Likewise, the Greenmarket in Union Square Park runs gasoline generators, as well as having the diesel engines of many trucks running all day while parked right inside the park. And the Holiday Markets that run huge fuel-powered generators for more than a month straight in various city parks — are their fumes supposed to be a healthy addition to the experience of our public parks?
Just wondering where the consistency is in such a policy.
Why is it artists — who by law cannot even use a battery-powered light — that must be eliminated? Could the answer be that the Parks Department gets $100 million a year from concessions and food trucks, but nothing from cigarette smokers or First Amendment-protected artists?
Robert Lederman
Lederman is president, ARTIST (Artists’ Response to Illegal State Tactics)
Teachable moment for Black
To The Editor:
Re “Parents see red after Black makes birth-control quip” (news article, Jan. 20):
It’s obvious from the recent verbal gaffes of new Schools Chancellor Cathie Black that she is in a new culture, that of parents and educators, and that while she is used to a quick-paced and perhaps clever-tongued corporate milieu, she doesn’t understand the sensibilities or lingo of her new environment, yet.
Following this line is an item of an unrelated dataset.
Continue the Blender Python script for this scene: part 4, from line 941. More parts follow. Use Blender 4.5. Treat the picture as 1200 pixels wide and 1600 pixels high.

By her accounts, she was not serious.
While just listening might be a challenge, until she knows the language of her new job, she should lay low on her metaphors and jokes.
Tequila Minsky
Gold was one of a kind
To The Editor:
Re “Ed Gold, C.B. 2 elder statesman, dies at age 84” (obituary, Sept. 16, 2010):
Ed Gold considered me his oldest friend. We met in third grade at P.S. 70 on Weeks Ave. in The Bronx. We stayed in the same class together during elementary school and graduating from P.S. 117/Joseph H. Wade Junior High School. We attended DeWitt Clinton High together for one semester until residential geography separated us. Ed transferred to Taft High School and I went on to Christopher Columbus High. I live in Austin, Texas, and did not hear of his passing.
Ed was a wonderful friend and a wonderful man. One of a kind. Ed, I will miss you!